Tuesday, 25 September 2012

Reading Response #3

The Honor Farm
By: John Westermann
p. 31-67

Right now I am in the middle of my story and things are starting to get really interesting. At this point we have learnt a lot more about the characters by the retelling of past stories and flashbacks. As the story progressed these flashbacks basically filled the holes of Orin's life, and it was interesting to see how his past has come back to haunt him in many ways. One thing I noticed in particular in this scene was Orin's lack of acceptance for his past mistakes. He knows he has done bad, but for some reason he doesn't seem to accept it. This may be used to show us just how much denial Orin is in. During his time at the Honor Farm, it's almost like he is unwilling to put him self on the same level as the other prisoners, and he cant admit he's done wrong. By doing this however I think Orin has a smaller chance to solve the suicide case and he wont be able to gain the trust of the other inmates.
One question I have for the author at this point, is why it took so long for us to learn more about Orin and his character. At the beginning of the book, Orin seemed like a normal guy, and he was easy to relate to. We didn't know much about him and it almost scared me to learn about some of the things he had done in the past. My liking for Orin effeminately took a turn for the worst. One prediction I have at this point, is that Orin  is going to get in an altercation of fight with some of the other prisoners.
I was also able to make a text to world connection during this passage. Recently I watched a documentary about a man on death row. He was found guilty of the murder but he wouldn't accept what he had done. Psychology doctors even suggested he was doing this for belief that if he truly thought he hadn't killed his wife, that he was at peace and would go to heaven. The reason I made this connection is because Orin always wears a cross necklace, and maybe this symbolizes he is a religious man. Maybe he is unable to accept his past mistakes because he fears consequences and his own conscience. It's just an idea at this point, but I am interested to keep reading.
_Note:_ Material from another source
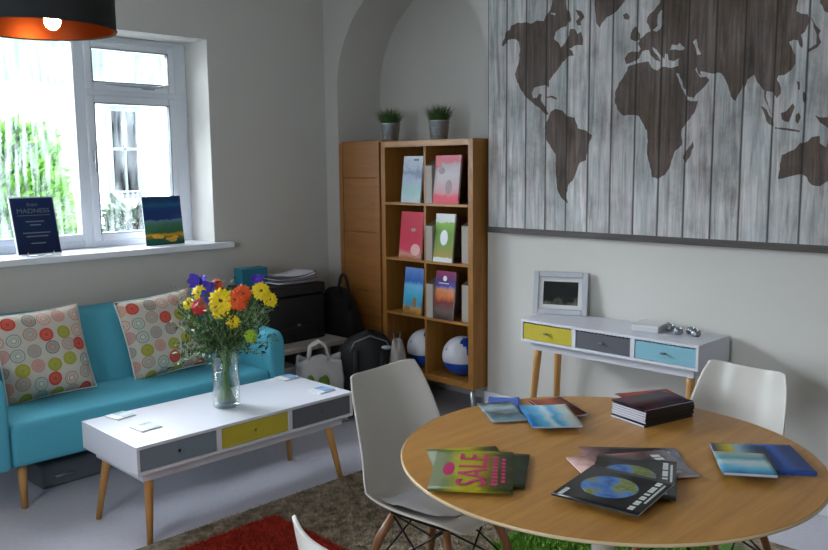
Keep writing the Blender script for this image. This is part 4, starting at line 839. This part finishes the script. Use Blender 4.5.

  1. Interesting post!How does the title connect to the book?

  2. Personally I think the term "Honor Farm" signifies a place where Orin can regrow some of the honor he holds. It's definitely not a typical prison, and it's too cushy to be defined as one. One of the big questions Orin always asks himself if what honor he holds if any. So in a way it's almost ironic he is sent to the "Honor Farm'. To add, none of the crimes the convicts there have committed seem criminal in intent. So and idea is maybe there is some sort of honor in what they did, and by calling it a farm instead of a prison, it almost seems less severe. Society might not look down on them as much as inmates in a jail.